Last Stand issues challenge to preserve
environment
EDITOR:
Publisher Wayne Markham's Aug. 16 column about
Last Stand challenging a recent South Florida Water Management
District decision to issue a permit that would allow the county
to fill a salt pond at Key West International Airport contained
some very basic factual errors, including the bizarre statement
that "the runway work has already been done. The pond is gone
and the county did the required mitigation."
Obviously if this were true, the county would not now be
applying for the permit, and Last Stand would not be opposing
it. In actuality, the wetland filling and mitigation have not
already been done, and the Duck Pond has not been destroyed, but
continues to provide a rare natural habitat on Key West.
The Salt Ponds form Key West's largest remaining open space, and
the Duck Pond is a part of the original natural salt pond, site
of a salt-works industry in the early 1800s. With its limited
tidal circulation and extreme seasonal variations, the Duck Pond
provides a unique habitat for fish and wildlife.
It continues to function as a true salt pond while all the other
ponds in the Salt Ponds area are now fully tidal. In the wet
season, water levels are high and salinities low, supporting
flocks of teal and other migratory waterfowl that gave the pond
its name.
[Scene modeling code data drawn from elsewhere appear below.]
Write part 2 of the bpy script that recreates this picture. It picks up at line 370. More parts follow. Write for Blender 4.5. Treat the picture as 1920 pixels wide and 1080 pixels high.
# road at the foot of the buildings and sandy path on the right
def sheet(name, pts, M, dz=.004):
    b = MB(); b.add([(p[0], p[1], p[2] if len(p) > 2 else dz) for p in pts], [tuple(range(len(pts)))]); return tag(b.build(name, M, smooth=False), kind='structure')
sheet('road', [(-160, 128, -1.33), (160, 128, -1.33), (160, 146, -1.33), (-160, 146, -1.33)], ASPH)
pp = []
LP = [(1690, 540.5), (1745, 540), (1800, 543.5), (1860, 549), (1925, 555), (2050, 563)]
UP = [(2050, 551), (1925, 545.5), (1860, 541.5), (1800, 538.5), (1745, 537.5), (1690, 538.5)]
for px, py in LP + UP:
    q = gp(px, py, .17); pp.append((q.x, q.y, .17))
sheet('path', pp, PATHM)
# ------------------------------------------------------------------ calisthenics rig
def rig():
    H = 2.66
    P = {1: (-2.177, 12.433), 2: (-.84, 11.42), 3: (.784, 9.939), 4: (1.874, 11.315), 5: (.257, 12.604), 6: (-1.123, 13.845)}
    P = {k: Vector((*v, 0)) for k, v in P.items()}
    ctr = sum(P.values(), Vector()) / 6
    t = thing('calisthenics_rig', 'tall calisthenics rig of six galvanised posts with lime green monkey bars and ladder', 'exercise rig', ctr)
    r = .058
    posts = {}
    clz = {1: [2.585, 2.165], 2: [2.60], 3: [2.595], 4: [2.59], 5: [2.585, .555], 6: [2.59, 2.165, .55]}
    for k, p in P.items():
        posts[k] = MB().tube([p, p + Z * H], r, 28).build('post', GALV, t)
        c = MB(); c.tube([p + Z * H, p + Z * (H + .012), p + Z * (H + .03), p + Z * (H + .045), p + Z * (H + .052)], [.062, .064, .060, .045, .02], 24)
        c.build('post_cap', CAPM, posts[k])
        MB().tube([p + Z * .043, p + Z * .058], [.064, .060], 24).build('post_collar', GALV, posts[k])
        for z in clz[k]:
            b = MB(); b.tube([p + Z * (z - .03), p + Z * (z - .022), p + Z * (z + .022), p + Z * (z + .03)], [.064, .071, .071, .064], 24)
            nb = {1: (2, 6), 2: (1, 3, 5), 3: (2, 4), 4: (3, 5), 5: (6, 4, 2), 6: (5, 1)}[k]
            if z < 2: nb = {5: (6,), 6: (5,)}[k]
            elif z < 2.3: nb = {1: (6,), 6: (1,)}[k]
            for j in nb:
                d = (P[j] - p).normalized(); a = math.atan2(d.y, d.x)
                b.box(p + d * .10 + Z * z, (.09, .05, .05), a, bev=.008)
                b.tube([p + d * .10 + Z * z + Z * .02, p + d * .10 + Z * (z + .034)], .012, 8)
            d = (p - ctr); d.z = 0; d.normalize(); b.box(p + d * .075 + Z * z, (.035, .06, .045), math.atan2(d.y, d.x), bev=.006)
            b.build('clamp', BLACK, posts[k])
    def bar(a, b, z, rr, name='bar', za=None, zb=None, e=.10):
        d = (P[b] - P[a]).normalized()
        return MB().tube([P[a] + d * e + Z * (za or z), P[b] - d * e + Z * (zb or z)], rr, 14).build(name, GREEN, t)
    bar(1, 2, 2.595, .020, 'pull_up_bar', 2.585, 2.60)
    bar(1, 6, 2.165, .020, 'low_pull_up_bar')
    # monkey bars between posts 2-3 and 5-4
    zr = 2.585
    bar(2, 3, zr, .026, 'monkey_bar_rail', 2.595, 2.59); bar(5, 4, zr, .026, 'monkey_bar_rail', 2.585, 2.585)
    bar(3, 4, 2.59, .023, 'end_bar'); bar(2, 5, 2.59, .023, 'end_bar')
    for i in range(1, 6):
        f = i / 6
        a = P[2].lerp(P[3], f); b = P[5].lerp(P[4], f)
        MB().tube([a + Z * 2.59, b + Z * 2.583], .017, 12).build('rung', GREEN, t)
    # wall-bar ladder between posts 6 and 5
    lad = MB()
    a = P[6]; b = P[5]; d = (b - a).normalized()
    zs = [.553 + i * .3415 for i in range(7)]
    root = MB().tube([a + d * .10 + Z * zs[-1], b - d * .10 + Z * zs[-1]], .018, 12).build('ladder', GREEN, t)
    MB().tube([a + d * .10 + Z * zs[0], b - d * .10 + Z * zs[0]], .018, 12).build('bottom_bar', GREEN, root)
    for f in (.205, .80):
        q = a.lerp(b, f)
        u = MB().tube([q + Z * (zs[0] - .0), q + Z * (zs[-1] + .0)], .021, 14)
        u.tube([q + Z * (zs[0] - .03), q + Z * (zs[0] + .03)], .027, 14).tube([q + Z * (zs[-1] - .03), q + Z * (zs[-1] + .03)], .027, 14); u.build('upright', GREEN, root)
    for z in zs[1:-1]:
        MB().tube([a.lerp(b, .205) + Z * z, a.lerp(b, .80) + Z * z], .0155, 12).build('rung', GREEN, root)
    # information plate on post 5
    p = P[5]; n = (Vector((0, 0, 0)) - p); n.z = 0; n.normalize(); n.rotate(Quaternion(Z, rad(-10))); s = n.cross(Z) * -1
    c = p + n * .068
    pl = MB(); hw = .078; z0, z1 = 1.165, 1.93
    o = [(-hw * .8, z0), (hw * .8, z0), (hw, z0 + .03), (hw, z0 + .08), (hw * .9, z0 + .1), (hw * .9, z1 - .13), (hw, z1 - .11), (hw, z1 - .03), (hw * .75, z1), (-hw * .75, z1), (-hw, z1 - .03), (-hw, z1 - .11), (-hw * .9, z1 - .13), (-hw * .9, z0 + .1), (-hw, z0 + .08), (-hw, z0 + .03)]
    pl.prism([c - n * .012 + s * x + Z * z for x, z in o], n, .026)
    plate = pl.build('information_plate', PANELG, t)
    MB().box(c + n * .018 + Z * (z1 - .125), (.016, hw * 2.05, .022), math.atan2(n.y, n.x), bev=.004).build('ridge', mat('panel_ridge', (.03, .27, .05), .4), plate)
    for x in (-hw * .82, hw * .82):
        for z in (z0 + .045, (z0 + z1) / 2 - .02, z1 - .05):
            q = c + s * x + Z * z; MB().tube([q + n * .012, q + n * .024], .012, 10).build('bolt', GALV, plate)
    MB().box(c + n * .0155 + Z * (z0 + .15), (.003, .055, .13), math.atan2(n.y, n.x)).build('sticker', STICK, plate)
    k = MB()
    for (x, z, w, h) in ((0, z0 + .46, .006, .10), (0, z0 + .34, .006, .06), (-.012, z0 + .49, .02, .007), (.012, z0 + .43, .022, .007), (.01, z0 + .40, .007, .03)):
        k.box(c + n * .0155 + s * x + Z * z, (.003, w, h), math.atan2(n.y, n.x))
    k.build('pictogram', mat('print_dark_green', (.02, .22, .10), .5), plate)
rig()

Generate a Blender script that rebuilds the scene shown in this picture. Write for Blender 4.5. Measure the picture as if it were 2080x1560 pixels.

In the dry season, when water levels are low and
salinities are high, it provides valuable habitat for wading
birds and shorebirds.
Preserving the Salt Ponds has been a goal of this community for
more than 30 years.
In deciding to issue the permit, the South Florida Water
Management District acknowledged room to improve the project and
reduce wetland impacts. It encouraged the parties to continue
working toward beneficial changes to the planned project. Last
Stand was instrumental in an earlier decision to use an
engineered material to greatly reduce the extent of damage to
mangroves at the east end of the runway and believes that by
shifting the runway to the east, this project can be modified to
provide the desired safety areas on the west end while avoiding
all impacts to the Duck Pond.
We are willing to resolve the challenge and urge the county to
put the money it would spend on a private law firm and the
attention it might put into defending a still-flawed project
into modifying the project to one that we can all support.